Witness Opening her concert at Green Street Studios, Ruth Birnberg told a story about a Coke machine that was supposed to deliver a cup, some ice, and then the drink but messily malfunctioned. The moral of her tale seemed to be: "Order is everything." But after a moment's thought, she reconsidered -- did she really want order? The three dancers who accompanied this fable, Once upon a Summer Day, sprang and rolled and gestured, connecting and reconnecting the same movements in different circusy shapes. Birnberg seemed to be working along the same formal but fractious compositional lines as Daniel McCusker, with whom she shared the past two split weeks at Green Street.

Birnberg says her new dance, Gaspard de la Nuit, draws on the texts by Aloysius Bertrand whose nightmare allure inspired Ravel. In an opening solo, she suggested Ondine, the water sprite disastrously in love with a mortal. A smallish but elongated woman, Birnberg moves big, with outstretched arms and sweeping spirals that propel her through space or along the floor. But there's often a conflicting tendency to focus inward, so she looks as if she weren't completely convinced about these expansive ventures. The moves become increasingly agitated and eccentric toward the end of the solo.
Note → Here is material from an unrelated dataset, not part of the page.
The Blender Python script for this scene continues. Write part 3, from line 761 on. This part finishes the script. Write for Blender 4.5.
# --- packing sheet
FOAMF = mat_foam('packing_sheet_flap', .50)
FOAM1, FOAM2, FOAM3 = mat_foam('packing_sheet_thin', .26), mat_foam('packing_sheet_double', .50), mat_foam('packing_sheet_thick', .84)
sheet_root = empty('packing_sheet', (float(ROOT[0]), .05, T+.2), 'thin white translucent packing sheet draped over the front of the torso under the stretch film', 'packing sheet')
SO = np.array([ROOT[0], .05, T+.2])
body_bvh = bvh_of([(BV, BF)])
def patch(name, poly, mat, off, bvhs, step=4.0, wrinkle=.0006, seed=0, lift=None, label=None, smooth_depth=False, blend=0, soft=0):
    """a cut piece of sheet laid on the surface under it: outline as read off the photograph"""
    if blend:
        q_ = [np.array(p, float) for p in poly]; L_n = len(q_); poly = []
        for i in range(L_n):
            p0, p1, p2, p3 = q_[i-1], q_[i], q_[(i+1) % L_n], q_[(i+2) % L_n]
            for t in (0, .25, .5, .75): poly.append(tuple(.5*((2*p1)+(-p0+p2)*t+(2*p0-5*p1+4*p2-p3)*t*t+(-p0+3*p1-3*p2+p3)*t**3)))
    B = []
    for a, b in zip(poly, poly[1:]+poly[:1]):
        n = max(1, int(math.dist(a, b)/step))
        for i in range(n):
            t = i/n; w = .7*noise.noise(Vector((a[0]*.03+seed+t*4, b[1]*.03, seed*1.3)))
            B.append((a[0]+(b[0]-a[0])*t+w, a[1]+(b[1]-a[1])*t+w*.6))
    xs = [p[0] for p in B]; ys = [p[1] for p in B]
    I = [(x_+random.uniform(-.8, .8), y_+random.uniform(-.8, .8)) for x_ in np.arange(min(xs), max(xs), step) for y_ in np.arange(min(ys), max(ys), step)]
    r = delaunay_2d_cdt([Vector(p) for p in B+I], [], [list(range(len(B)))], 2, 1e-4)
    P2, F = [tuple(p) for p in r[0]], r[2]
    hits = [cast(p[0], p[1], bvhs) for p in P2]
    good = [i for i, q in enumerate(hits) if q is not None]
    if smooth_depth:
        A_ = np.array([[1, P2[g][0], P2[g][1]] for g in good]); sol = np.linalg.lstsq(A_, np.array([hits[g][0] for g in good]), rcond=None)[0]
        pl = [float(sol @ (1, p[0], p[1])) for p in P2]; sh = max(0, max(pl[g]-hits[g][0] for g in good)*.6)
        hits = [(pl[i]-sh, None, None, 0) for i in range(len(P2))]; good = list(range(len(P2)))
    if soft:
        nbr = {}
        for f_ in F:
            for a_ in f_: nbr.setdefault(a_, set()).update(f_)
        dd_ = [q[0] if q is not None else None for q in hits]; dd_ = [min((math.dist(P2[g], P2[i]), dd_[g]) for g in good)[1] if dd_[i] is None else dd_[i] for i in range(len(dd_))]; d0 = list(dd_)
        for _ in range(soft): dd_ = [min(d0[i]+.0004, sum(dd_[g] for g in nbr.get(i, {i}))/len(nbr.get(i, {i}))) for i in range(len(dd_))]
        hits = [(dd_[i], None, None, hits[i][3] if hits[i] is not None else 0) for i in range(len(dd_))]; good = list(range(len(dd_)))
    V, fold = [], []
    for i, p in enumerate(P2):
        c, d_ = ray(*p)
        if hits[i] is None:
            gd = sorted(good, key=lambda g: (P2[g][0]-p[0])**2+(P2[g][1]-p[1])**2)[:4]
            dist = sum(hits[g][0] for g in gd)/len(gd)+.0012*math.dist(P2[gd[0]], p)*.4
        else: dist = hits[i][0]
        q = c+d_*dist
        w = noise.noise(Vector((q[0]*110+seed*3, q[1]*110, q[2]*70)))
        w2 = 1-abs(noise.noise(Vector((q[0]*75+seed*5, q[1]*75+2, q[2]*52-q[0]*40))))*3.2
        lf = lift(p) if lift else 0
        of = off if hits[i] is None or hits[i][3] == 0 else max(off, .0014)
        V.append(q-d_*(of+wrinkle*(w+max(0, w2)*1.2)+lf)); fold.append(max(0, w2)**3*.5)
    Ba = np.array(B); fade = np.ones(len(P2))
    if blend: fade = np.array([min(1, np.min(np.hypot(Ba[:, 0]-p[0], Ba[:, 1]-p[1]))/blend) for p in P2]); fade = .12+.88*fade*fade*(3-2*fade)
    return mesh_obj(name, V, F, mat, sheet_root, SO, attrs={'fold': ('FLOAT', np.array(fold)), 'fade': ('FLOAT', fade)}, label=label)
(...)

In the second part of the music, Gibet, Birnberg climbs onto a wooden vehicle that resembles a railroad work cart but also is crude and somehow sinister. Daniel McCusker and Leslie Shafer Koval join her. Slowly, suspiciously, they inspect the terrain, close by and way out beyond the studio, and slowly Koval and McCusker pump on a lever that makes the cart roll a few feet. When they get part way across the floor, they raise a sail and a hidden projector throws pictures onto it. These photographs by Andre Kertész might be snapshots of long-ago family members -- children, men in suits and hats talking together. After a picture has been on for a while, one of the people starts to fade, till a white silhouette takes his place in the group.

I wondered whether Birnberg was thinking about the Holocaust in this elaborately staged scene. A "gibet" is a gallows. Bertrand's poem imagines the whispering of insects reconnoitering the corpse of a hanged man, and the piano tolls a funeral bell throughout a progression of moody chords. Nothing else in the dance is quite as evocative as this trancelike journey, but in the last section, Scarbo, McCusker slips away after a struggle with Koval. He just disappears, like the ghost in Bertrand's poem, which makes itself known only by elusive sounds and shadows.

I thought this piece, hovering on the brink of specificity and not making light of anything, was Birnberg's most effective statement of the order/disorder paradox. Elsewhere she can seem deceptively sweet, as in Soliloquy, where six women in filmy gray pajamas tenderly meet and just as tenderly abandon one another in swooping, swirling, aspiring, supporting, never resolving patterns. I thought the dance only nominally related to Debussy's Nocturnes (Nuages, Fêtes, Sirènes), which paint visual pictures as well as tonal ones.

When Birnberg gets literal with her taste for intrigue, she brings out the absurd but not the macabre. Witness, a 1997 piece to Stravinsky's Concerto for Two Pianos, is based on the board game Clue. Six dancers in brightly colored clothes are confined to squares of light at first. Later they're released from their cages and move around the space. Alone or in small groups, they mime activities that don't seem connected. One person compulsively digs -- a garden? a grave? There's an agitated tea party. Two persons seem to be busy enacting the perils of Pauline. Birnberg rushes and jerks around in a droopy white satin nightgown, as if trying to raise a warning, but of what and to whom we don't know. In a long climactic scene, everyone throttles everyone else, and then they combine all their gestures, ominous and ordinary, into one formal dance pattern.

Even the choice to use live music hints at Birnberg's appreciation of illogic. Yukiko Takagi played Ravel's Gaspard; her duo pianist for the Debussy and Stravinsky was Vernon Robison. Although it was great to hear the music live, the dance succumbed to its enchantment only in Gaspard. Otherwise, we might have been listening to folk songs or rock and roll.